The Chancellor insisted that he was as determined as the Governor of the Bank of England to achieve the Government's 2.5 per cent inflation target. The exchange rate was only one of a range of factors he looked at, he told the Treasury select committee, although agreeing that the surge in the pound had tightened monetary conditions.

However, Mr Clarke refused to accept that he was out on a limb in not increasing interest rates when a majority of economists said they would have to rise. "I don't just go out and count heads amongst financial advisers," he said.

Much of the grilling MPs gave him yesterday focused on European monetary union. Mr Clarke insisted that a single currency would not be acceptable if the figures were fudged.

"It is perfectly possible that I would be one of the most vehement opponents of the UK joining," he said. "What matters is whether the countries going into Emu are going to stay convergent and are genuinely compatible with each other."

He said he was still doubtful about the 1 January 1999 deadline for the start of the single currency.

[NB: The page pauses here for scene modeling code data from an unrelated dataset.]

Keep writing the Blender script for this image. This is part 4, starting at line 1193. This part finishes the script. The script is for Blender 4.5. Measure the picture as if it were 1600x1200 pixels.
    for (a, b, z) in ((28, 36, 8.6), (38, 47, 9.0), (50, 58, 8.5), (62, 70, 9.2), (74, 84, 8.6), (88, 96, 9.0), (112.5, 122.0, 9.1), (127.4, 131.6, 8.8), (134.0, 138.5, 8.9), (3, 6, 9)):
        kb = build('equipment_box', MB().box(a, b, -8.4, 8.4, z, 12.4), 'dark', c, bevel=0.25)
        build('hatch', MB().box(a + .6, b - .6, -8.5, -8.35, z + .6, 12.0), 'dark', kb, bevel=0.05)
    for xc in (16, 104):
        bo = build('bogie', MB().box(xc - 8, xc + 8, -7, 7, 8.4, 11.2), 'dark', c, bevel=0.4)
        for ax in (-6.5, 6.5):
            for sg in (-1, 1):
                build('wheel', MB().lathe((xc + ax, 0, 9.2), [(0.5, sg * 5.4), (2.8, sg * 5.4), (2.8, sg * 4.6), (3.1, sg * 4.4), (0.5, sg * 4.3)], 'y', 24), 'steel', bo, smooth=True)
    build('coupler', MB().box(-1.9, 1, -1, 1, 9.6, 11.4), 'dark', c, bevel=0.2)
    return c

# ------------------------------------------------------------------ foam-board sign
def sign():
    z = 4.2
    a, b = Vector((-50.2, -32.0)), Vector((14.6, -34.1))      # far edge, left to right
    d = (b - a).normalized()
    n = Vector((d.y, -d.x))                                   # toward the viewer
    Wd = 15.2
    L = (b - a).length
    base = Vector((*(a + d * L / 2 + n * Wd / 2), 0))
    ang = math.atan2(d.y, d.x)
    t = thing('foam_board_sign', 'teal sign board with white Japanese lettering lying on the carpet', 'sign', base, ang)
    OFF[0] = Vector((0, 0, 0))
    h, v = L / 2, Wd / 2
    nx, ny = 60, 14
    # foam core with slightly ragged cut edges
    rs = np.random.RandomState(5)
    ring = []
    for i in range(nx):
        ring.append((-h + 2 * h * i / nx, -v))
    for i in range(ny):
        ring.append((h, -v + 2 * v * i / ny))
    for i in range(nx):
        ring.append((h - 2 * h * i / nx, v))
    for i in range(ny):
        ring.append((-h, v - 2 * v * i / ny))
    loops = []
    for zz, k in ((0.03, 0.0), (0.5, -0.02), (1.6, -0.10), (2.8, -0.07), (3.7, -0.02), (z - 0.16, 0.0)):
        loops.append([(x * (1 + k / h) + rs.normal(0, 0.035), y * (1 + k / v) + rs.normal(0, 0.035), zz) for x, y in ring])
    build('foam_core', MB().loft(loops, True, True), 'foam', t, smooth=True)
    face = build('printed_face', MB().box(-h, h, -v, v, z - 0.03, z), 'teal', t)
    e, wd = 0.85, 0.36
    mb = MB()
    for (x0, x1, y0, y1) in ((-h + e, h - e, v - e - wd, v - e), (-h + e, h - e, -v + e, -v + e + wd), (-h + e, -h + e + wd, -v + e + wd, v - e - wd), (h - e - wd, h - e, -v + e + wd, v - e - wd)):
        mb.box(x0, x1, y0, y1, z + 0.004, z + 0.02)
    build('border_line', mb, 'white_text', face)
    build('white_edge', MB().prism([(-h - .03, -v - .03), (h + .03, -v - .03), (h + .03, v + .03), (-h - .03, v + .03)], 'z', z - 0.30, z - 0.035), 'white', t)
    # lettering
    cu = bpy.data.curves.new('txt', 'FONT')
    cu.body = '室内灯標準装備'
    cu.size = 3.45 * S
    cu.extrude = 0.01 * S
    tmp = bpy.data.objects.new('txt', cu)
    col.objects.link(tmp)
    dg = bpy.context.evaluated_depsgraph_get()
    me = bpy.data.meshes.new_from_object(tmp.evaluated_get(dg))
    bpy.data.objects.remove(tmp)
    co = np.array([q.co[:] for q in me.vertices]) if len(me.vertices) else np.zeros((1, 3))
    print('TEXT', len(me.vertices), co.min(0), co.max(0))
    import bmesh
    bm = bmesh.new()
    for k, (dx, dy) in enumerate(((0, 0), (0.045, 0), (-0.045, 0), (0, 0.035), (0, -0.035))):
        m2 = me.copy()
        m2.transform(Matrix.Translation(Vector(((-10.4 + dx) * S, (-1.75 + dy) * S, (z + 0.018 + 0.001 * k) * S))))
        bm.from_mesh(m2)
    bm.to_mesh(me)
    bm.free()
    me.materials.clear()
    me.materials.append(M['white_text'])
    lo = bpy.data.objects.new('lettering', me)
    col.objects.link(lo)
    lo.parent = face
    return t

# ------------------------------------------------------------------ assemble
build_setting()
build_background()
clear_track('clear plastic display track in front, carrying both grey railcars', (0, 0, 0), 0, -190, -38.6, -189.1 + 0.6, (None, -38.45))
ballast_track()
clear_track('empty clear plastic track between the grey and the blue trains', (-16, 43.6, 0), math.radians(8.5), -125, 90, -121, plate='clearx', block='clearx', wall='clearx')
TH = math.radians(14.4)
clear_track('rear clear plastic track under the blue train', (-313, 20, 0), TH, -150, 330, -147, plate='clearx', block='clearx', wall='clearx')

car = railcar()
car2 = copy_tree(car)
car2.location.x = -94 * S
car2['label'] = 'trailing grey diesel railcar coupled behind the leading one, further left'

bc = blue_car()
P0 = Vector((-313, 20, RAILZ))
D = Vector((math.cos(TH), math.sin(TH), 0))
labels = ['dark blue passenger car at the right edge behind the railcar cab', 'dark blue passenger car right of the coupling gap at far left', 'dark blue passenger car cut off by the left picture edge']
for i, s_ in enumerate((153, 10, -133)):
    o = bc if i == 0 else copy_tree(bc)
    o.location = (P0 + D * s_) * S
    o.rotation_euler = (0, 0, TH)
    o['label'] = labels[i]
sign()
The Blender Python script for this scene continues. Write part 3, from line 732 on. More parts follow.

However, the time for making a judgement would be in early 1998.

The Chancellor told the MPs that he thought the argument was going in favour of a pragmatic and flexible "stability pact", the agreement for policing member countries' budget deficits after the start of the single currency.

The Germans have been arguing for a rigid system of fines on excess deficits, but Mr Clarke said there was not much distance between his view and that of Theo Waigel, Germany's finance minister. "The best penalties are never imposed," he said.

The UK's budget position was at least as satisfactory as that of other EU countries, he said, although the overriding aim was to achieve budget balance in the medium term rather than simply meet the Maastricht requirements.

Mr Clarke refused to confirm, despite persistent questioning from Liberal Democrat Malcolm Bruce, that the tax burden would rise by more than pounds 1bn next year.